I’ve talked about my recurring dreams about elevators in the past. I’ve also talked about how in my dreams, I tend to be afraid of heights while in real life, I have no fear of height or elevators. Last night I had what I consider to be an “anxiety” dream. Again, it’s probably nothing more than my brain committing short term memory to long term memory, but with anxiety involved, it evolves a bit more dramatically.
The dream involved the dinner this weekend and a W hotel in NYC. In the first part of the dream, I found out that my brother and his family’s flight was delayed and they wouldn’t make the dinner. I was really upset and I hung up on whoever I was talking to on the phone. (I rarely get very angry so clearly this was a dream.) Norm had reserved rooms for several of us at a W hotel in NYC (something he was actually kind enough to do). Me and someone else headed to the hotel and found that it was still under construction. A foreman had to take us up to our room in one of those temporary construction elevators. Turns out our hotel room was on the 98th floor and we had a long ride up in a rickety elevator, while the foreman explained just how rickety it was.
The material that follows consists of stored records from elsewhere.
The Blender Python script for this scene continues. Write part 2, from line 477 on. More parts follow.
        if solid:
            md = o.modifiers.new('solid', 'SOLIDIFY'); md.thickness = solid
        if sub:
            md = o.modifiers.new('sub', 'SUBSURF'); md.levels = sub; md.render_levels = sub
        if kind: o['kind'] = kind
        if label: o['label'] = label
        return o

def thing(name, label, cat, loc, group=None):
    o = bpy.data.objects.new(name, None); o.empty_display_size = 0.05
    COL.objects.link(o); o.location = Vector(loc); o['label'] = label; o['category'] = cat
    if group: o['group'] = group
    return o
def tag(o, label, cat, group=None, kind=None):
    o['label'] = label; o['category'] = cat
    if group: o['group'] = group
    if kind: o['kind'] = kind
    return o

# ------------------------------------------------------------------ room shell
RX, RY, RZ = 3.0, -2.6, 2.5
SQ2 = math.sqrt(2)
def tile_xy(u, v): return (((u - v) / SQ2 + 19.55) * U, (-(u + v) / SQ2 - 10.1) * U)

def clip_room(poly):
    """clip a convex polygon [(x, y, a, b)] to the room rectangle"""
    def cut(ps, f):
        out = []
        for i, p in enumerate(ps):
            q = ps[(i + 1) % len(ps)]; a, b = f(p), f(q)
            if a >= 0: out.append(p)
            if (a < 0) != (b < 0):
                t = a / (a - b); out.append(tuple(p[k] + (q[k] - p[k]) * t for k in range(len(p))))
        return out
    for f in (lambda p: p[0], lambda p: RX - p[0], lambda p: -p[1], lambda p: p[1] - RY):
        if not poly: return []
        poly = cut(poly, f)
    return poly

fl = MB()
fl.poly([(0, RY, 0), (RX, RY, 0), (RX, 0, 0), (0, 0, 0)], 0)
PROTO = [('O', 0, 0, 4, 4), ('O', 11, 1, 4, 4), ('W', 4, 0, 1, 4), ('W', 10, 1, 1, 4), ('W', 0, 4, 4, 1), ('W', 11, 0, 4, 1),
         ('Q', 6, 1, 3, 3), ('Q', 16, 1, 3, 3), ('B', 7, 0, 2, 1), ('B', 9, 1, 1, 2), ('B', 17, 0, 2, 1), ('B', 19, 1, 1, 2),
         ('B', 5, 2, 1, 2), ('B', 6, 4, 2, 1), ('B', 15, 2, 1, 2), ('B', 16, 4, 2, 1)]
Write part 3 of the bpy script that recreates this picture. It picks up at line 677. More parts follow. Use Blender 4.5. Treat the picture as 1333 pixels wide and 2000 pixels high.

But it gets worse. The elevator only went to the 97th floor. To get to our room on the 98th floor, we had to use a hook to pull ourselves up onto the roof of the elevator and then climb into the room. Unbelievably, I did this, with all of Manhattan spread out below me. The person who I was with got half way up and got stuff. I went to grab her hand and she was basically dangling 98 floors above the ground with no one but me keeping her from falling. I finally got her into the room.
We had to stay on the west side of the room because if we moved to the east side, the building started to tilt in that direction and we were afraid it would tip over. What’s worse, there was no easy way to get back into the elevator car without making a dangerous climb 98 floors above the ground, so we were essentially stuck.
Anyway, that was the dream–maybe a low grade fever was involved in it’s manifestation, I don’t know. But I hate dreams like that.